## What needs to be done
Word for word, give the material below again, minus any images.

## Material
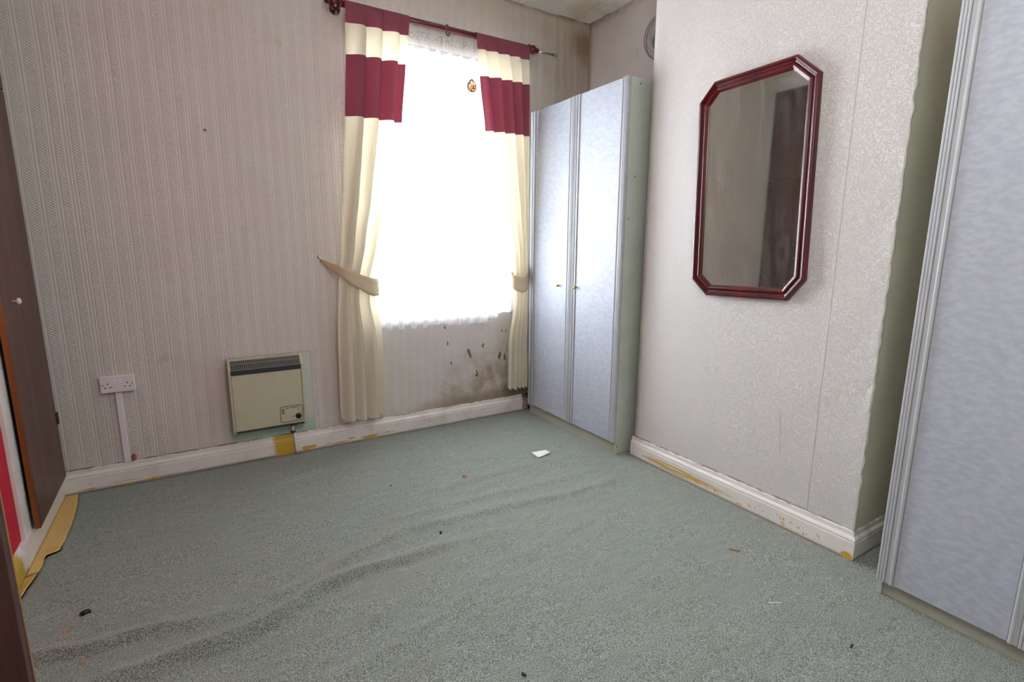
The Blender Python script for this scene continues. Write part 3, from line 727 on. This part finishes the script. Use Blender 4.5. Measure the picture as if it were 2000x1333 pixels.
for bx in (0.838, 2.128):
    bm = bmesh.new(); tube(bm, [(bx, 0, RZ), (bx, -0.006, RZ), (bx, -0.012, RZ), (bx, RY+0.01, RZ)], 0, 14, True, [0.030, 0.030, 0.013, 0.011]); ring(bm, (bx, RY, RZ), 0.023, 0.0065, (0, 1, 0), (0, 0, 1)); obj('bracket', bm, M['mahog'], cpole, smooth=True)
for (rx, lb) in ((1.512, 'small dark curtain ring hanging loose on the pole between the curtains'), (0.800, 'mahogany curtain ring at the far left end of the pole')):
    bm = bmesh.new(); ring(bm, (rx, RY, RZ-0.0072), 0.030, 0.0046, (0.75, 0.7, 0), (0, 0, 1), 32, 10); o = obj('curtain_ring', bm, M['mahog'], smooth=True); tag(o, lb, 'curtain ring')

# ------------------------------------------------------------------ curtains
def curtain(name, label, L, R, ztop, zbot, nf, stripes, amp, ph, seed, tie):
    bm = bmesh.new(); NU, NV = 150, 190
    lay = bm.verts.layers.float.new('stripe')
    V = []
    for i in range(NU+1):
        colv = []
        u = i/NU
        for j in range(NV+1):
            v = j/NV; zr = ztop + (zbot-ztop)*v
            l, r = interp(L, zr), interp(R, zr); wd = r-l
            hem = 0.010*math.sin(u*nf*2*math.pi+1) + 0.012*noise.noise(Vector((u*5, seed, 3)))
            z = zr + hem*v**6
            a = interp(amp, zr)
            # irregular fold phase
            U = u + 0.045*noise.noise(Vector((u*3.1, zr*0.5, seed))) * math.sin(math.pi*u)
            t = 2*math.pi*nf*U + ph
            fold = math.sin(t) + 0.28*math.sin(2*t+1.1)
            th = 1.0 if tie-0.06 < zr < tie+0.06 else 0.0
            x = l + wd*u + (1.95*wd/(2*math.pi*nf))*math.cos(t+0.5)*min(1, a/0.02)*min(1, 5*u, 5*(1-u))
            y = RY - 0.022 + a*fold*(0.35 + 0.65*min(1, 4*u)*min(1, 4*(1-u)) ) + 0.006*noise.noise(Vector((u*7, zr*2.4, seed+5)))
            if zr > ztop-0.075:   # sleeve wrapped around the pole
                k2 = (zr-(ztop-0.075))/0.075
                y = y*(1-k2) + (RY-RR-0.004 + 0.004*math.sin(t*2.0+zr*40))*k2
                z += 0.004*math.sin(t*1.5)*k2
            y = min(y, -0.062)
            vv = bm.verts.new((x, y, z)); zq = zr
            vv[lay] = 0.0; colv.append(vv)
            # signed distance to nearest stripe boundary, sharp threshold in the shader
            s = max(min((zq-a0), (b0-zq)) for (a0, b0) in stripes)
            vv[lay] = 0.5 + max(-0.5, min(0.5, s*20))
        V.append(colv)
    for i in range(NU):
        for j in range(NV): bm.faces.new([V[i][j], V[i+1][j], V[i+1][j+1], V[i][j+1]])
    # back of the pole sleeve
    prev = [V[i][0] for i in range(NU+1)]
    for st in range(1, 7):
        a = math.pi*st/6*1.0
        cur = []
        for i in range(NU+1):
            p = V[i][0].co; q = bm.verts.new((p.x, RY - (RR+0.004)*math.cos(a), RZ + (RR+0.004)*math.sin(a)*1.0 + 0.0*p.z)); q[lay] = 1.0; cur.append(q)
        for i in range(NU): bm.faces.new([prev[i], prev[i+1], cur[i+1], cur[i]])
        prev = cur
    o = obj(name, bm, M['cloth'], smooth=True); tag(o, label, 'curtain'); return o
ZT = 2.655
curtain('curtain', 'left maroon and cream striped curtain, tied back beside the window', 
        [(2.655, .868), (2.38, .859), (2.04, .838), (1.7, .812), (1.296, .776), (1.05, .746), (.80, .728), (.6, .722), (.2, .716)],
        [(2.655, 1.252), (2.38, 1.214), (2.05, 1.178), (1.865, 1.146), (1.609, 1.096), (1.307, 1.028), (1.10, .972), (.95, .965), (.77, 1.000), (.45, 1.012), (.18, 1.000)],
        ZT, 0.195, 3.6, [(2.552, 3), (2.045, 2.385)], [(2.6, .012), (2.4, .030), (1.8, .038), (1.3, .028), (1.1, .018), (.9, .022), (.2, .030)], 0.8, 11, 1.10)
curtain('curtain', 'right maroon and cream striped curtain, hanging beside the tall wardrobe',
        [(2.655, 1.709), (2.56, 1.716), (2.38, 1.736), (2.05, 1.775), (1.93, 1.80), (1.75, 1.845), (1.5, 1.915), (1.266, 1.985), (1.08, 2.005), (.89, 2.010), (.578, 1.963), (.26, 1.960)],
        [(2.655, 2.122), (1.2, 2.132), (.2, 2.130)],
        ZT, 0.225, 4.6, [(2.570, 3), (2.066, 2.408)], [(2.6, .012), (2.4, .028), (1.8, .032), (1.3, .018), (1.05, .010), (.9, .013), (.2, .018)], 2.1, 37, 1.10)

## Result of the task
The Blender Python script for this scene continues. Write part 3, from line 727 on. This part finishes the script. Use Blender 4.5. Measure the picture as if it were 2000x1333 pixels.
for bx in (0.838, 2.128):
    bm = bmesh.new(); tube(bm, [(bx, 0, RZ), (bx, -0.006, RZ), (bx, -0.012, RZ), (bx, RY+0.01, RZ)], 0, 14, True, [0.030, 0.030, 0.013, 0.011]); ring(bm, (bx, RY, RZ), 0.023, 0.0065, (0, 1, 0), (0, 0, 1)); obj('bracket', bm, M['mahog'], cpole, smooth=True)
for (rx, lb) in ((1.512, 'small dark curtain ring hanging loose on the pole between the curtains'), (0.800, 'mahogany curtain ring at the far left end of the pole')):
    bm = bmesh.new(); ring(bm, (rx, RY, RZ-0.0072), 0.030, 0.0046, (0.75, 0.7, 0), (0, 0, 1), 32, 10); o = obj('curtain_ring', bm, M['mahog'], smooth=True); tag(o, lb, 'curtain ring')

# ------------------------------------------------------------------ curtains
def curtain(name, label, L, R, ztop, zbot, nf, stripes, amp, ph, seed, tie):
    bm = bmesh.new(); NU, NV = 150, 190
    lay = bm.verts.layers.float.new('stripe')
    V = []
    for i in range(NU+1):
        colv = []
        u = i/NU
        for j in range(NV+1):
            v = j/NV; zr = ztop + (zbot-ztop)*v
            l, r = interp(L, zr), interp(R, zr); wd = r-l
            hem = 0.010*math.sin(u*nf*2*math.pi+1) + 0.012*noise.noise(Vector((u*5, seed, 3)))
            z = zr + hem*v**6
            a = interp(amp, zr)
            # irregular fold phase
            U = u + 0.045*noise.noise(Vector((u*3.1, zr*0.5, seed))) * math.sin(math.pi*u)
            t = 2*math.pi*nf*U + ph
            fold = math.sin(t) + 0.28*math.sin(2*t+1.1)
            th = 1.0 if tie-0.06 < zr < tie+0.06 else 0.0
            x = l + wd*u + (1.95*wd/(2*math.pi*nf))*math.cos(t+0.5)*min(1, a/0.02)*min(1, 5*u, 5*(1-u))
            y = RY - 0.022 + a*fold*(0.35 + 0.65*min(1, 4*u)*min(1, 4*(1-u)) ) + 0.006*noise.noise(Vector((u*7, zr*2.4, seed+5)))
            if zr > ztop-0.075:   # sleeve wrapped around the pole
                k2 = (zr-(ztop-0.075))/0.075
                y = y*(1-k2) + (RY-RR-0.004 + 0.004*math.sin(t*2.0+zr*40))*k2
                z += 0.004*math.sin(t*1.5)*k2
            y = min(y, -0.062)
            vv = bm.verts.new((x, y, z)); zq = zr
            vv[lay] = 0.0; colv.append(vv)
            # signed distance to nearest stripe boundary, sharp threshold in the shader
            s = max(min((zq-a0), (b0-zq)) for (a0, b0) in stripes)
            vv[lay] = 0.5 + max(-0.5, min(0.5, s*20))
        V.append(colv)
    for i in range(NU):
        for j in range(NV): bm.faces.new([V[i][j], V[i+1][j], V[i+1][j+1], V[i][j+1]])
    # back of the pole sleeve
    prev = [V[i][0] for i in range(NU+1)]
    for st in range(1, 7):
        a = math.pi*st/6*1.0
        cur = []
        for i in range(NU+1):
            p = V[i][0].co; q = bm.verts.new((p.x, RY - (RR+0.004)*math.cos(a), RZ + (RR+0.004)*math.sin(a)*1.0 + 0.0*p.z)); q[lay] = 1.0; cur.append(q)
        for i in range(NU): bm.faces.new([prev[i], prev[i+1], cur[i+1], cur[i]])
        prev = cur
    o = obj(name, bm, M['cloth'], smooth=True); tag(o, label, 'curtain'); return o
ZT = 2.655
curtain('curtain', 'left maroon and cream striped curtain, tied back beside the window', 
        [(2.655, .868), (2.38, .859), (2.04, .838), (1.7, .812), (1.296, .776), (1.05, .746), (.80, .728), (.6, .722), (.2, .716)],
        [(2.655, 1.252), (2.38, 1.214), (2.05, 1.178), (1.865, 1.146), (1.609, 1.096), (1.307, 1.028), (1.10, .972), (.95, .965), (.77, 1.000), (.45, 1.012), (.18, 1.000)],
        ZT, 0.195, 3.6, [(2.552, 3), (2.045, 2.385)], [(2.6, .012), (2.4, .030), (1.8, .038), (1.3, .028), (1.1, .018), (.9, .022), (.2, .030)], 0.8, 11, 1.10)
curtain('curtain', 'right maroon and cream striped curtain, hanging beside the tall wardrobe',
        [(2.655, 1.709), (2.56, 1.716), (2.38, 1.736), (2.05, 1.775), (1.93, 1.80), (1.75, 1.845), (1.5, 1.915), (1.266, 1.985), (1.08, 2.005), (.89, 2.010), (.578, 1.963), (.26, 1.960)],
        [(2.655, 2.122), (1.2, 2.132), (.2, 2.130)],
        ZT, 0.225, 4.6, [(2.570, 3), (2.066, 2.408)], [(2.6, .012), (2.4, .028), (1.8, .032), (1.3, .018), (1.05, .010), (.9, .013), (.2, .018)], 2.1, 37, 1.10)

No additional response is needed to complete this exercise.